As far as history can look back in time, parental occupations proved themselves to be highly contagious. A vast range of human activity ‘runs in the family’. And often for generations; in farming and fishing, as well as in music and mathematics. When achievements of a progenitor have become worthy of the attention of notable historians, continuities may appear, intimations of a ‘dynasty’ occur; as in the case of generations Luchtmans preceding Messrs Brill Senior and Junior. It provides a peculiar mass and momentum to cultural processes.
It is seldom in the history of the humanities and life-sciences that a long-drawn-out metamorphosis from medieval alchemy to intellectual inquiry presently called ‘rational’ is encompassed by attainments of one father and his son: Johannes Baptista and Franciscus Mercurius van Helmont.
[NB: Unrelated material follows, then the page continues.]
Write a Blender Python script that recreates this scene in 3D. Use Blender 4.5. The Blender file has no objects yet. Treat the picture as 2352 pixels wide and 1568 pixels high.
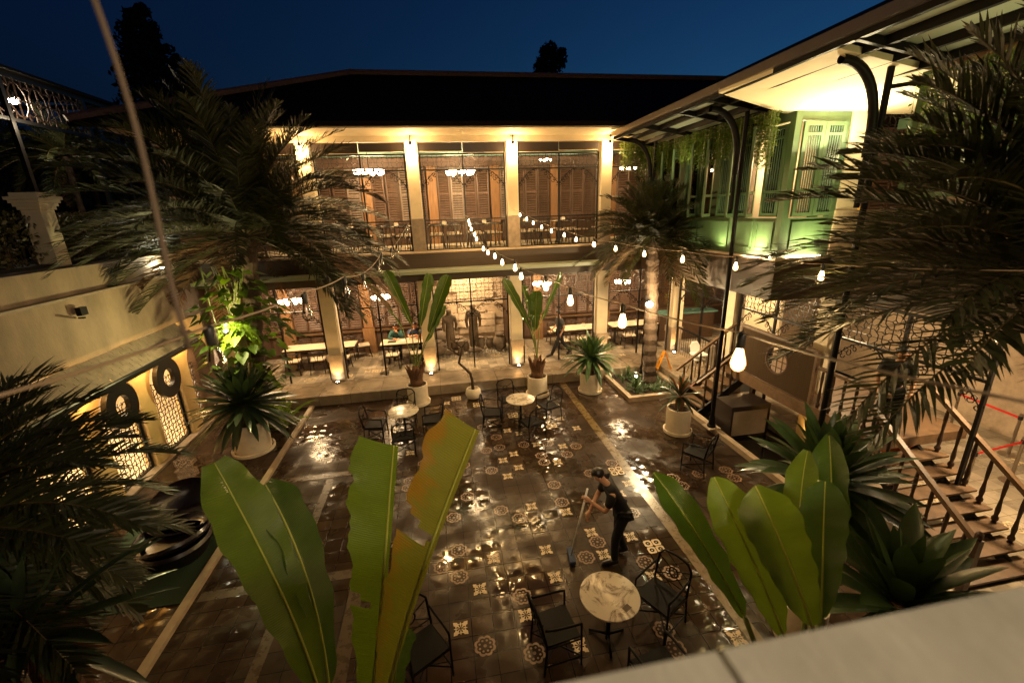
import bpy, math, random
from mathutils import Vector as V, Matrix, Quaternion
random.seed(7)
PI = math.pi; R = math.radians
sc = bpy.context.scene
col = sc.collection
# ------------------------------------------------------------------ camera
YAW, PITCH, ROLL, FPX = R(9.3), R(16.9), R(-1.9), 980.0      # focal length in units of a 2352 px wide picture
CAM = V((0, 0, 5.4))
_f = V((math.sin(YAW)*math.cos(PITCH), math.cos(YAW)*math.cos(PITCH), -math.sin(PITCH)))
_r0 = V((math.cos(YAW), -math.sin(YAW), 0)); _u0 = _r0.cross(_f)
_r = _r0*math.cos(ROLL) + _u0*math.sin(ROLL); _u = -_r0*math.sin(ROLL) + _u0*math.cos(ROLL)
cam = bpy.data.cameras.new('camera'); co = bpy.data.objects.new('camera', cam); col.objects.link(co)
co.matrix_world = Matrix.Translation(CAM) @ Matrix((_r, _u, -_f)).transposed().to_4x4()
cam.sensor_width = 36; cam.lens = 36*FPX/2352; cam.clip_start = .02; cam.clip_end = 500
cam.dof.use_dof = True; cam.dof.focus_distance = 9; cam.dof.aperture_fstop = 1.6
sc.camera = co
def ray(x, y): return _f + _r*((x-1176)/FPX) - _u*((y-784)/FPX)
def P(x, y, ax, v):          # where a sight line of the survey meets a known plane
    i = 'xyz'.index(ax); d = ray(x, y); return CAM + d*((v-CAM[i])/d[i])
def at(x, y, d): return CAM + ray(x, y)*d
# ------------------------------------------------------------------ world, exposure
w = bpy.data.worlds.new('World'); sc.world = w; w.use_nodes = True
nt = w.node_tree; bg = nt.nodes['Background']
sky = nt.nodes.new('ShaderNodeTexSky'); sky.sky_type = 'NISHITA'; sky.sun_disc = False
sky.sun_elevation = R(-4.0); sky.sun_rotation = R(60); sky.air_density = 1.2; sky.dust_density = .3; sky.ozone_density = 4
hs = nt.nodes.new('ShaderNodeMix'); hs.data_type = 'RGBA'; hs.blend_type = 'MULTIPLY'; hs.inputs[0].default_value = 1
hs.inputs[7].default_value = (.24, .80, .62, 1)
nt.links.new(sky.outputs[0], hs.inputs[6]); nt.links.new(hs.outputs[2], bg.inputs[0]); bg.inputs[1].default_value = 0.55
sc.view_settings.view_transform = 'Standard'; sc.view_settings.look = 'None'; sc.view_settings.exposure = 2.0; sc.view_settings.gamma = 1
sc.cycles.use_denoising = True
sc.cycles.max_bounces = 7; sc.cycles.diffuse_bounces = 3; sc.cycles.glossy_bounces = 3; sc.cycles.transmission_bounces = 5
sc.cycles.sample_clamp_indirect = 4; sc.cycles.caustics_reflective = False; sc.cycles.caustics_refractive = False
WARM = (1, .56, .17); WARM2 = (1, .60, .22); CREAM = (1, .70, .37)
def lamp(kind, name, loc, power, color=WARM2, size=.04, target=None, spot=80, blend=.6, parent=None, sizey=None):
    l = bpy.data.lights.new(name, kind); l.energy = power; l.color = color
    if kind == 'POINT': l.shadow_soft_size = size
    if kind == 'SPOT': l.shadow_soft_size = size; l.spot_size = R(spot); l.spot_blend = blend
    if kind == 'AREA':
        l.size = size
        if sizey: l.shape = 'RECTANGLE'; l.size_y = sizey
    o = bpy.data.objects.new(name, l); col.objects.link(o); o.location = loc
    if target is not None: o.rotation_euler = (V(target)-V(loc)).to_track_quat('-Z', 'Y').to_euler()
    return o
# lamp of our own balcony, behind the photographer
lamp('AREA', 'balcony_lamp', (2.0, -2.6, 7.2), 60, (1, .77, .48), .35, (0.2, 5, 3))
# ------------------------------------------------------------------ materials
def mat(name, c, rough=.6, metal=0, var=0, vs=4, bump=0, bs=30, transl=0, emit=0, coat=0, c2=None, stretch=None, spec=.5, alpha=1):
    m = bpy.data.materials.new(name); m.use_nodes = True; n = m.node_tree; L = n.links.new
    b = n.nodes['Principled BSDF']; b.inputs['Base Color'].default_value = (*c, 1); b.inputs['Roughness'].default_value = rough
    b.inputs['Metallic'].default_value = metal; b.inputs['Coat Weight'].default_value = coat; b.inputs['Coat Roughness'].default_value = .15
    b.inputs['Specular IOR Level'].default_value = spec
    if emit: b.inputs['Emission Color'].default_value = (*c, 1); b.inputs['Emission Strength'].default_value = emit
    tc = n.nodes.new('ShaderNodeTexCoord'); mp = n.nodes.new('ShaderNodeMapping'); L(tc.outputs['Object'], mp.inputs[0])
    if stretch: mp.inputs['Scale'].default_value = stretch
    if var:
        t = n.nodes.new('ShaderNodeTexNoise'); t.inputs['Scale'].default_value = vs; t.inputs['Detail'].default_value = 6; t.inputs['Roughness'].default_value = .65
        L(mp.outputs[0], t.inputs[0]); r = n.nodes.new('ShaderNodeValToRGB'); L(t.outputs[0], r.inputs[0])
        c2 = c2 or tuple(x*(1-var) for x in c)
        r.color_ramp.elements[0].position = .32; r.color_ramp.elements[0].color = (*c2, 1)
        r.color_ramp.elements[1].position = .66; r.color_ramp.elements[1].color = (*[min(1, x*(1+var*.4)) for x in c], 1)
        L(r.outputs[0], b.inputs['Base Color'])
        if not metal:
            mr = n.nodes.new('ShaderNodeMapRange'); L(t.outputs[0], mr.inputs[0]); mr.inputs[3].default_value = max(.04, rough-.18); mr.inputs[4].default_value = min(1, rough+.15)
            L(mr.outputs[0], b.inputs['Roughness'])
    if bump:
        t2 = n.nodes.new('ShaderNodeTexNoise'); t2.inputs['Scale'].default_value = bs; t2.inputs['Detail'].default_value = 4; L(mp.outputs[0], t2.inputs[0])
        bp = n.nodes.new('ShaderNodeBump'); bp.inputs['Strength'].default_value = bump; bp.inputs['Distance'].default_value = .02; L(t2.outputs[0], bp.inputs['Height']); L(bp.outputs[0], b.inputs['Normal'])
    if transl:
        tr = n.nodes.new('ShaderNodeBsdfTranslucent'); tr.inputs[0].default_value = (c[0]*1.6, c[1]*1.5, c[2]*.6, 1)
        mx = n.nodes.new('ShaderNodeMixShader'); mx.inputs[0].default_value = transl
        L(b.outputs[0], mx.inputs[1]); L(tr.outputs[0], mx.inputs[2]); L(mx.outputs[0], n.nodes['Material Output'].inputs[0])
    return m
def glow(name, c, s):
    m = bpy.data.materials.new(name); m.use_nodes = True; n = m.node_tree; n.nodes.clear()
    e = n.nodes.new('ShaderNodeEmission'); e.inputs[0].default_value = (*c, 1); e.inputs[1].default_value = s
    o = n.nodes.new('ShaderNodeOutputMaterial'); n.links.new(e.outputs[0], o.inputs[0]); return m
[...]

Senior, a physician and chemist, was born in Brussels in 1579 and died December 30, 1644; Junior, a physician and philosopher, died in Berlin in 1699. Father van Helmont initially embraced, then refuted teachings of the great Paracelsus (1493 – 1541), but never abjured magic and alchemy (like Isaac Newton later), although his chemical work on hydrogen and carbon-dioxide heralded a new era in chemistry. Just like ‘landscape’, ‘drugs’, ‘apartheid’ and ‘rollator’, the word ‘gas’ hails from the Low Countries. Van Helmont Père coined the neologism.
Fils, born in 1614, became ‘auctor intellectualis’ of the ‘monad’ theory: a ‘monad’ was deemed an infinitesimal psychophysical entity, comprising ultimate reality. It grew into a system of thought brought to fashionable fruition by Gottfriend Wilhelm Leibniz (1646 – 1716) during the spring of the European Enlightenment; only to be slowly abandoned and largely forgotten later.